Le CRA est devenu une réalité banale dans la vie sociale d’un Etat occidental tout comme la gestion de l’enfermement et de l’attente des personnes migrantes l’est aux frontières des pays de passage Nous visons à souligner qu’il s’agit d’une prison pour étranger.e.s en tant qu’ils sont étranger.e.s. Le CRA fait partie d’un dispositif de répression et de contrôle profondément français — la France compte le plus de CRA en Europe et a formé ses homologues dans les pays de l’Est. Ce mode d’enfermement a à voir avec la colonialité du pouvoir. Il existait pour les réfugié.e.s de l’entre-deux-guerres, se développe et s’institutionnalise  au moment des luttes de libérations nationales des anciennes colonies françaises.

Nous cherchons à faire voir et dénoncer la division du travail et la complicité objective entre les législateur.trice.s qui produisent, sanctionnent et sanctifient l’illégalité de la présence sur le territoire — écriture de la loi — une administration qui signifie l’illégalité — notification d’arrêtés — une police qui déploie un appareil de capture — contrôles au faciès, chasse aux migrant.e.s, arrestations, rafles, surveillance pénitentiaire, déportation — et une justice, qui rend cela légitime — de la Cour Nationale du Droit d’Asile à la Cour d’Appel de Paris. Des pilotes de ligne, des médecins, des traducteur.trice.s, des travailleur.euse.s sociaux.ales savent et se taisent ; ils et elles savent et participent parfois avec zèle à cette entreprise. Depuis une trentaine d’années, un véritable espace carcéral dédié aux étranger.e.s a pris forme, la « loi asile et immigration » en ce début d’année 2018 ne fait pas que la renforcer.

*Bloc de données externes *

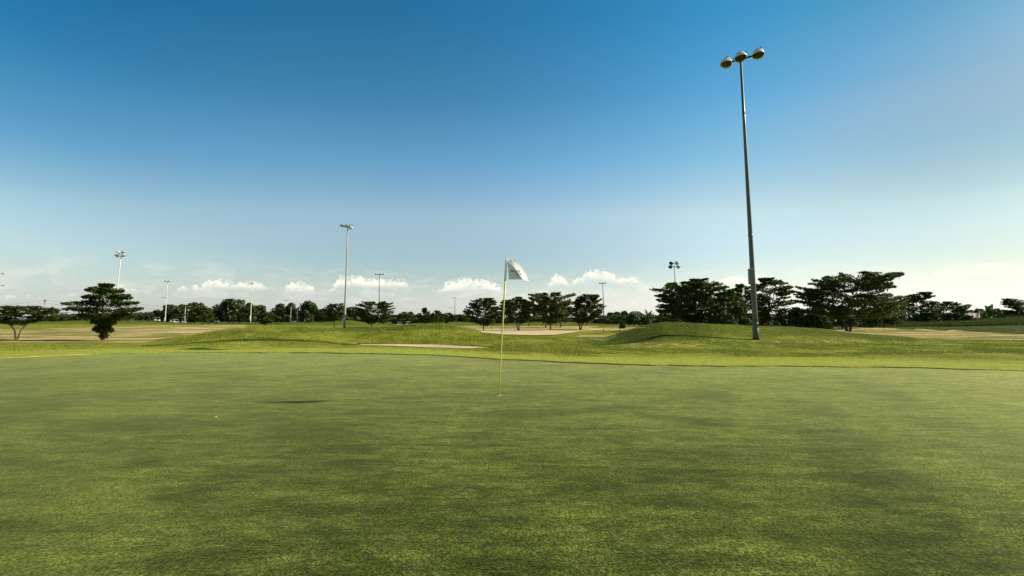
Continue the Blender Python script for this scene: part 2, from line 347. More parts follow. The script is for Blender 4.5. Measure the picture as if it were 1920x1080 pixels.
# putting green
th = angs(420, 90); re = r_edge(th)
ss = np.concatenate([[.0015], np.linspace(.02, 1, 70)**1.0])
rows = [re*s for s in ss]; n = len(th)
X = np.concatenate([r*np.sin(th) for r in rows]); Y = np.concatenate([r*np.cos(th) for r in rows])
Z = .02*(fbm(X*.3, Y*.3, 2, 9)-.45)*np.clip(1-np.sqrt(X*X+Y*Y)/9., 0, 1)
def qf(nr, n): 
    i = np.arange(nr-1)[:, None]*n; k = np.arange(n)[None]; k2 = (k+1) % n
    return np.stack([i+k, i+n+k, i+n+k2, i+k2], -1).reshape(-1, 4)[:, ::-1]
HX, HY = gx(935.5, 6.72), 6.72      # the hole
gf = qf(len(rows), n)
o = mk('putting_green', np.stack([X, Y, Z], 1), gf, M_green, smooth=True); tag(o, kind='structure')
# ground beyond
rs = [re+.004, re+.012, re+.04, re+.12]; base = [0.-.06, FR, FR+.004, FR+.006]
geo = np.geomspace(1.015, 1, 2)
G = np.concatenate([np.geomspace(.25, 40, 190), np.geomspace(43, 3200, 150)])
rs += [re+g_ for g_ in G]
X = np.concatenate([r*np.sin(th) for r in rs]); Y = np.concatenate([r*np.cos(th) for r in rs]); nr = len(rs)
Z = height(X, Y)
add = np.full((nr, n), 0.008); add[0] = -.06; add[1] = FR*.8; add[2:4] = FR
for i in range(4, nr): add[i] = FR*np.exp(-(G[i-4])/2.)+.004
Z = Z+add.ravel()
P = 960+800*X/np.maximum(Y, 1); PY = 600+800*(CAMZ-Z)/np.maximum(Y, 1)
def region(ptab, pbot, x0, x1, soft=1.6):
    tp = it(ptab, P); bt = it(pbot, P)
    return sstep((PY-tp)/soft+.5)*sstep((bt-PY)/soft+.5)*sstep((P-x0)/14)*sstep((x1-P)/14)*(Y > 8)
dryv = np.zeros_like(X)
dryv = np.maximum(dryv, region([(-200,615),(60,617),(200,613),(330,609.5),(560,609)], [(-200,641),(60,641),(130,642.5),(205,644),(280,641),(330,632),(380,626),(450,615)], -400, 470))
dryv = np.maximum(dryv, .4*region([(-200,606),(400,609),(640,611)], [(-200,611),(400,613),(640,613)], -400, 650, 2.))
dryv = np.maximum(dryv, region([(980,618),(1050,615.5),(1215,613)], [(980,618.5),(1060,621),(1150,621),(1215,613.5)], 975, 1225))
dryv = np.maximum(dryv, .9*region([(845,612),(880,610.5),(1150,611)], [(845,611.5),(880,616),(905,619),(1080,618),(1125,611)], 840, 1130))
dryv = np.maximum(dryv, .62*region([(1060,632),(1100,626.5),(1160,626.5)], [(1060,633),(1090,636),(1135,639),(1160,630)], 1050, 1165))
dryv = np.maximum(dryv, region([(1490,613),(1600,613.5),(1700,616),(1800,621),(1920,627),(2050,630)], [(1490,614),(1540,617),(1600,624),(1700,631.5),(1800,638),(1860,638.5),(1920,637),(2050,640)], 1495, 2100))
dryv = np.maximum(dryv, .42*region([(1140,642),(1300,641),(1400,638),(1600,634),(1800,641)], [(1140,652),(1300,652),(1600,646),(1800,646)], 1150, 1760, 5.))
dryv = np.maximum(dryv, .33*region([(280,652),(700,648)], [(280,658),(700,655)], 300, 690, 3.))
d_e = np.sqrt(X*X+Y*Y)-np.tile(re, nr)
wid = it([(0,5.2),(300,3.2),(600,3.2),(900,2.4),(1100,2.3),(1300,2.6),(1920,3.0)], P)
frg = 1-sstep((d_e-wid*.5)/(wid*1.3))
lush_shade = np.zeros_like(X)
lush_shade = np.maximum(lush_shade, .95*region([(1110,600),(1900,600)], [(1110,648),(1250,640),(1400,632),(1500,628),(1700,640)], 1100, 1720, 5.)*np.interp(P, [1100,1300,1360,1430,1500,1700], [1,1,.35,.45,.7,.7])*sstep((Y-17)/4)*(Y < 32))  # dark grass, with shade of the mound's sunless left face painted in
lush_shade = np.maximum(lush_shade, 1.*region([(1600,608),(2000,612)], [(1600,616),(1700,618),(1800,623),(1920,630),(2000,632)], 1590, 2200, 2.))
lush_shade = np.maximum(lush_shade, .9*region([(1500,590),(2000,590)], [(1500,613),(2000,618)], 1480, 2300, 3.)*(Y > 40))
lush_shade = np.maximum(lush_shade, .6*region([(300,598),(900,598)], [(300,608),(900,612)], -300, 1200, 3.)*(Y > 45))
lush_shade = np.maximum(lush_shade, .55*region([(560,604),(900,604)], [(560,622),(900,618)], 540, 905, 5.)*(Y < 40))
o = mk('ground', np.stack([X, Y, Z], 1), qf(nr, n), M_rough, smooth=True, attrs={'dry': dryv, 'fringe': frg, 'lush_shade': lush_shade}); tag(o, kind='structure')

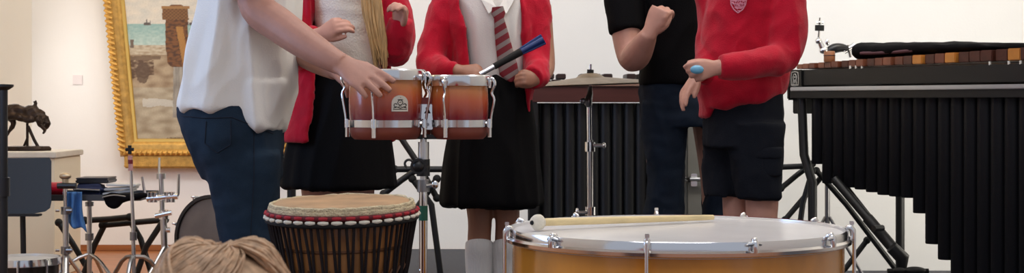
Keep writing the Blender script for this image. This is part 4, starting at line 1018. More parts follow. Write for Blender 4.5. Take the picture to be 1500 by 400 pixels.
def cymbal():
    Y = 6.1; x0 = P(865, 0, Y).x; st = thing('cymbal_stand', 'chrome cymbal stand carrying a wide bronze cymbal in the centre', 'stand', (x0, Y, 0))
    z = lambda y: P(0, y, Y).z
    b = BM(); rod(b, (x0, Y, .10), (x0-.002, Y, z(205)), .0125); obj('lower_tube', b, M_['steel'], st)
    b = BM(); rod(b, (x0-.004, Y, z(212)), (x0-.006, Y, z(150)), .0100); obj('middle_tube', b, M_['chrome'], st)
    b = BM(); rod(b, (x0-.002, Y, z(222)), (x0-.002, Y, z(208)), .021, 14); rod(b, (x0+.01, Y-.01, z(213)), (x0+.05, Y-.02, z(213)), .007); ball(b, (x0+.054, Y-.02, z(213)), .013, (.6, 1, 1)); obj('height_clamp', b, M_['chrome'], st)
    b = BM(); rod(b, (x0, Y, z(315)), (x0, Y, z(303)), .021, 14); rod(b, (x0-.01, Y-.01, z(311)), (x0-.05, Y-.02, z(311)), .007); ball(b, (x0-.055, Y-.02, z(310)), .013, (.6, 1, 1.3)); obj('height_clamp', b, M_['chrome'], st)
    b = BM(); tube(b, [(x0-.006, Y, z(154)), (x0-.010, Y-.01, z(148)), (x0-.002, Y, z(138)), (x0-.002, Y, z(126))], [.014, .017, .012, .008], 12, 2); ball(b, (x0-.03, Y-.01, z(148)), .012, (1.2, .6, 1)); obj('tilter', b, M_['dsteel'], st)
    b = BM(); rod(b, (x0-.002, Y, z(128)), (x0, Y, z(94)), .0052); obj('threaded_rod', b, M_['chrome'], st)
    b = BM(); rod(b, (x0-.001, Y, z(107.5)), (x0, Y, z(102)), .014, 14); obj('felt', b, M_['rubber'], st)
    for k in range(3):
        a = math.radians(-30+120*k); dd = Vector((math.cos(a), math.sin(a), 0)); o_ = Vector((x0, Y, 0)); b = BM()
        tube(b, [o_+dd*.012+Vector((0, 0, .34)), o_+dd*.30+Vector((0, 0, .014))], .009, 8); lg = obj('leg', b, M_['steel'], st)
        b = BM(); rod(b, o_+dd*.285+Vector((0, 0, .02)), o_+dd*.312+Vector((0, 0, .012)), .012); obj('rubber_foot', b, M_['rubber'], lg)
    R = 98*Y/FPX; zc = z(122)
    top = [(.006, .042), (.028, .040), (.045, .033), (.058, .0235), (R*.35, .0195), (R*.7, .009), (R, -.006)]
    prof = top+[(r, h_-.0016) for r, h_ in reversed(top)]
    b = BM(); lathe(b, prof, (x0-.001, Y, zc), 96, (-.035, .0, 1), closed=True)
    m = mat('hammered_bronze', '#8e7d68', .45, .8, var=.2, vscale=25, bump=.1, bscale=80)
    tag(obj('cymbal', b, m, None), 'wide thin bronze cymbal tilted flat on the centre chrome stand', 'cymbal')
cymbal()

# ------------------------------------------------------------------ stands behind the bongos
ks = keyboard_stand('black folding keyboard stand standing behind the bongo stand', [[(562, 284), (588, 264), (614, 246)], [(578, 248), (655, 248)], [(586, 200), (610, 236), (640, 290)], [(604, 262), (632, 300), g(646, 7.2)], [(640, 262), (600, 320), g(588, 7.2)]], 7.2, .015)
b = BM(); tube(b, [P(599+6*math.cos(a), 240+6*math.sin(a), 7.15) for a in [2*PI*i/14*.8+2 for i in range(14)]], .006, 8); obj('tension_hook', b, M_['black'], ks)
def mic_pole(x, ytop, Y, label, cap=True, r=.013, name='microphone_stand'):
    x0 = P(x, 0, Y).x; zt = P(0, ytop, Y).z; t = thing(name, label, 'stand', (x0, Y, 0))
    b = BM(); rod(b, (x0, Y, .02), (x0, Y, zt), r); obj('pole', b, M_['black'], t)
    if cap: b = BM(); lathe(b, [(0, zt-.012), (r*1.2, zt-.012), (r*2.3, zt), (r*2.3, zt+.008), (0, zt+.010)], (x0, Y, 0), 20); obj('top_cap', b, M_['black'], t)
    b = BM(); lathe(b, [(0, .0), (.13, 0), (.13, .012), (.04, .03), (0, .032)], (x0, Y, 0), 32); obj('base', b, M_['rubber'], t)
    b = BM(); rod(b, (x0, Y, zt*.55), (x0, Y, zt*.55+.07), r*1.5); obj('height_clutch', b, M_['bplastic'], t)
mic_pole(427, 182, 6.6, 'black upright pole on a round base behind girl with fair hair', False)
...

Nous partons donc du constat que le CRA est le révélateur le plus criant d’un racisme institutionnel par lequel certaines catégories d’étranger.e.s sont enfermées du seul fait d’appartenir à cette catégorie.

Notre but n’est donc pas seulement de dénoncer et montrer les pratiques discrétionnaires des fonctionnaires de police, qui sont un mode de gestion
de la vie et des relations de pouvoir en rétention qui règnent dans l’ombre
des cellules, exerçant une violence sur les corps et les esprits, mais de faire voir la violence institutionnelle que constitue le CRA en lui-même, dans la chaîne qui part des rafles jusqu’aux déportations en passant par l’hébergement contraint; et de faire connaître toutes celles et ceux qui, par leur travail, volontairement ou non, consciemment ou non, sont inégalement responsables et y participent à divers degrés et de différentes manières.

Nous ambitionnons de pouvoir surveiller, mettre en accusation  et juger toutes celles et ceux qui aujourd’hui hui maltraitent, punissent et jugent. Nous voulons que tous les CRA soient fermés. C’est pour cela que nous nous y rendons pour rendre visibles ces non-lieux, les existences et les luttes qui s’y mènent. Nous appelons un maximum de personnes à en faire de même. Il ne suffit pas de déplorer une situation sans rien faire. Si chacun.e s’y met, un jour, la situation changera.